Deze opstelling is bedoeld om een scenario te vermijden waarin, tijdens een incident, een treinwagon met ontvlambare gassen zou ontsporen en vlam vatten en op zijn beurt de volgende treinwagon met ontvlambare vloeistoffen zou opwarmen en een explosie van die treinwagon zou veroorzaken, een zogenaamde warme BLEVE (Boiling Liquid Expanding Vapor Explosion). Dit convenant is het logische vervolg op een overeenkomst uit 2010 tussen DSM en de Nederlandse overheid voor het vervoer van gevaarlijke stoffen vanaf Chemelot.
SABIC was een van de eerste deelnemers aan het convenant en AnQore sloot de overeenkomst in 2018, nadat DSM een deel van zijn aandelen had verkocht aan CVC Capital Partners.

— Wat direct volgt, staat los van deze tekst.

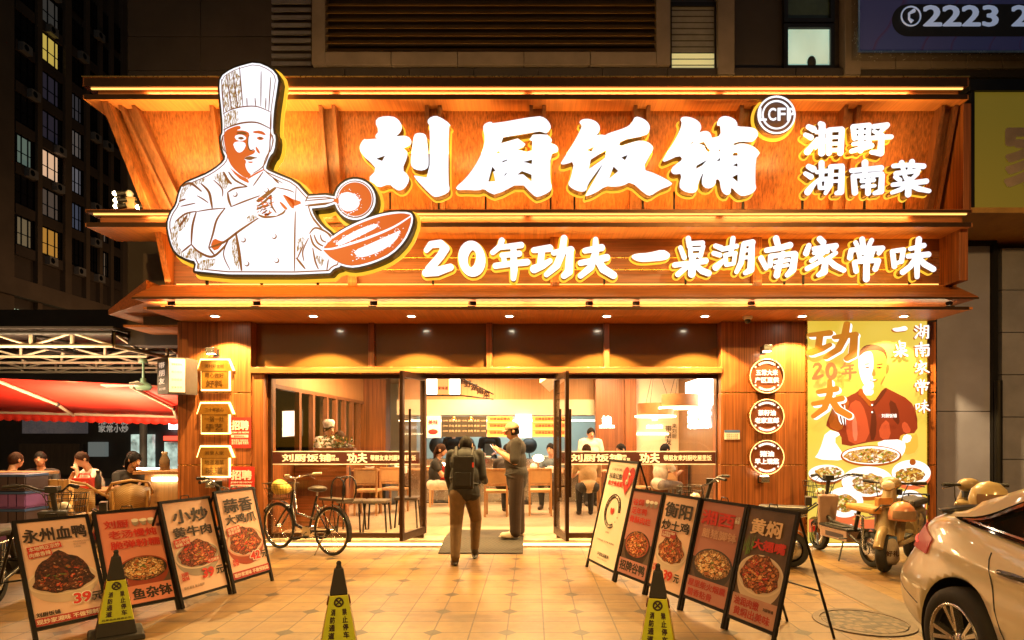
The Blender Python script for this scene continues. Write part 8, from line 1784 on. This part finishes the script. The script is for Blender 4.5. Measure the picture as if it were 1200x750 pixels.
standing(X_(574, 15.1), 15.1, R(0), 'cook in dark uniform at the kitchen range seen past the walker', C_BLK, C_BLK, HAIRB, apron=C_TEAL, H=1.0)
standing(X_(532, 15.2), 15.2, R(180), 'cook in dark uniform facing the range above the walker', C_BLK, C_BLK, HAIRB, hat=cloth('hat_grey', (.3, .27, .24)))
standing(X_(692, 13.2), 13.2, R(10), 'person in white shirt standing at the service counter below the dark partition', C_WH, C_BLK, HAIRB, H=.98)
# outdoor tables
x, y = at(143, 9.9); seated(x, y, R(60), 'person in dark tee with long black hair leaning on the outdoor table', C_CHAR, C_BLK, HAIRB, 0, .45, 'table', .9, group=None, vox=.010)
x, y = at(120, 10.3); seated(x, y, R(-30), 'person in white tee bowed over the outdoor table behind the red box', C_WH, C_BLK, HAIRBR, 0, .35, 'face')
x, y = at(49, 10.2); seated(x, y, R(25), 'person with short black hair looking over the pine divider', C_BLK, C_BLK, HAIRB, 0, .05)
x, y = at(163, 10.6); seated(x, y, R(-15), 'person in black tee with hand at the mouth facing the forecourt', C_BLK, C_BLK, HAIRB, 0, .1, 'face')
x, y = at(9, 9.6); seated(x, y, R(165), 'person with brown hair seated with back turned behind the crates', C_DB, C_BLK, HAIRBR, 0, .1, 'table', .3)
# ------------------------------------------------------------------ outdoor seating under the red awning
ALU = M('pale_truss', (.58, .48, .34), .5, .1, .15, 6); DKT = M('dark_truss', (.05, .045, .04), .5, .4)
t = thing('truss_frame', 'dark steel truss roof frame over the outdoor tables', 'roof frame', (-8, 10.5, 0))
def truss(p0, p1, h, n, mat, name='truss_beam', r=.035, diag=True):
    p0, p1 = Vector(p0), Vector(p1); up = Vector((0, 0, h)); q = MB(); q.cyl(p0, p1, r, mat=mat, n=4); q.cyl(p0 + up, p1 + up, r * 1.3, mat=DKT, n=4)
    for i in range(n + 1):
        a = p0.lerp(p1, i / n); q.cyl(a, a + up, r * .8, mat=mat, n=4)
        if diag and i < n: b_ = p0.lerp(p1, (i + 1) / n); q.cyl(a if i % 2 else a + up, b_ + up if i % 2 else b_, r * .7, mat=mat, n=4)
    return q.build(name, t)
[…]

Dat oorspronkelijke convenant blijft van kracht tot 31 december 2022 en is tot nu toe zeer succesvol geweest. Bijna 98% van al het Nederlandse spoorvervoer is conform het convenant georganiseerd en levert een belangrijke bijdrage aan het verbeteren van de spoorveiligheid in Nederland.
Onlangs heeft het ministerie van Infrastructuur en Waterstaat alle ondertekenaars van het convenant 2010 benaderd met het verzoek de looptijd met nog eens 5 jaar te verlengen. Zowel AnQore als SABIC reageerden hier positief op. De reden voor beide bedrijven om op deze manier betrokken te zijn, is dat BLEVE-risicotreinen alleen zouden kunnen worden gevormd als treinwagons met producten van beide bedrijven zouden worden gecombineerd: brandbare gassen van SABIC (met name butadieen en ruwe C4) en brandbare vloeistoffen van AnQore ( acrylonitril en ACH).
Beide bedrijven onderstrepen dat veilig vervoer van gevaarlijke stoffen voor hen erg belangrijk is.